Demonstrates that family relationships alone do not meet statutory tests.
Takeaway:
EITC claims fail quickly when age and residency records are missing.
2. The Subsidy Reflex in the Age of AI (Policy Commentary)
A policy analysis examined how tax incentives for AI development have expanded beyond their original purpose. The piece argues that temporary fixes have hardened into ongoing subsidies without clear metrics for public benefit. It notes that incentives now shape investment decisions more than underlying economic need.
Why It Matters:
Shows how tax credits evolve without periodic reassessment.
Raises concerns about long-term fiscal impact and sector-specific favoritism.
Frames the debate around whether incentives align with measurable public outcomes.
Takeaway:
AI subsidies are becoming permanent tools without clear benchmarks for effectiveness.
3. IRS Outages During Federal Shutdown Slow Processing and Guidance
A prolonged federal shutdown caused system outages at the IRS that stalled return processing, delayed notices, and postponed planned guidance. Backlogs built quickly once operations resumed. Taxpayers and practitioners faced uncertainty as routine timelines slipped.
Why It Matters:
Highlights system fragility when funding or staffing lapses occur.
Affects refund timing, collection workflows, and correspondence deadlines.
Underscores the risk of guidance bottlenecks during peak compliance cycles.
Takeaway:
Shutdown-related outages pushed the IRS months behind at a time when stability matters most.
4. IRS Faces Scrutiny Over Summons That Appeared Altered Post-Approval
A taxpayer asked a federal court to invalidate an IRS summons after discovering changes to the document that were made after it was approved and signed. The dispute centers on whether the alterations were substantive or purely clerical. The court must decide whether the summons remains enforceable.
Why It Matters:
Tests procedural integrity for administrative summonses.

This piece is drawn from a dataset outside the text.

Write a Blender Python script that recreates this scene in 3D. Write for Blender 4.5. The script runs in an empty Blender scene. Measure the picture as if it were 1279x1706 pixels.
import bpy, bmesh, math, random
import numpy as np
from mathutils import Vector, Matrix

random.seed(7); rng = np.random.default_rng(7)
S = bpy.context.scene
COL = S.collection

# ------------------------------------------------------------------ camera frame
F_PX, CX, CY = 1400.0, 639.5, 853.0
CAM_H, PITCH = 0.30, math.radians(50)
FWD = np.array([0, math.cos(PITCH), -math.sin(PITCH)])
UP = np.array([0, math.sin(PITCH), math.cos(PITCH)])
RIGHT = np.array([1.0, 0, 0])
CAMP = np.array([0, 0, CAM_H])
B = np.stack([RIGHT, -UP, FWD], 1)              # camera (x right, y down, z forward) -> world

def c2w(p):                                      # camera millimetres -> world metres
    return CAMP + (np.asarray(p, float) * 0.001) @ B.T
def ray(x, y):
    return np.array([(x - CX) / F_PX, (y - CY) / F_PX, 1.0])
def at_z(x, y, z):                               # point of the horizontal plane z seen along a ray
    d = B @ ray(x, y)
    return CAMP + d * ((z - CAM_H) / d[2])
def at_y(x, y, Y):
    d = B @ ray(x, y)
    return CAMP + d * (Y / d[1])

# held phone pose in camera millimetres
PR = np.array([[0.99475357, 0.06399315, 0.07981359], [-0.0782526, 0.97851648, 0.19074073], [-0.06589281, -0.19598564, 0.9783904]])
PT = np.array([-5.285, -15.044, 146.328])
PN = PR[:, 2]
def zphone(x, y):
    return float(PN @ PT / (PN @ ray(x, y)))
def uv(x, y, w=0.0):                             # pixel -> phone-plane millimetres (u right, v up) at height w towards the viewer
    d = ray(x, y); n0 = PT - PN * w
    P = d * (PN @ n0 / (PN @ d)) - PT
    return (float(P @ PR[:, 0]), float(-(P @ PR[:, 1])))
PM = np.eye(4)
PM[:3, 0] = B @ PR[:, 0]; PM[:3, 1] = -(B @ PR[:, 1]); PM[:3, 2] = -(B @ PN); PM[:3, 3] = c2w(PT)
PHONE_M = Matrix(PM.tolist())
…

Raises questions about the auditor's authority to modify signed documents.
Could influence future challenges to summons enforcement actions.
Takeaway:
Courts will determine whether post-approval changes render an IRS summons invalid.
5. Apache Corp. v. Commissioner, 165 T.C. No. 11
The Tax Court held that Apache could make a split election for specified liability losses under §172. The company applied different carryback periods to different categories of losses. The court found the statute and regulations allowed separate treatment based on loss type.
Why It Matters:
Clarifies flexibility for large corporate NOL planning under §172.
Confirms that specified liability losses may follow their own carryback schedule.
Provides a roadmap for structuring future NOL elections in complex years.
Takeaway:
The decision confirms taxpayers can split NOL elections when the statute recognizes different loss categories.
Overall Takeaway
The week showed how documentation, procedure, and statutory detail drive outcomes across the system.
Courts enforced strict proof requirements. The IRS faced operational and procedural stress. Policy debates turned to whether incentives have drifted from original goals. Everything pointed to the same conclusion: structure and evidence shape every result.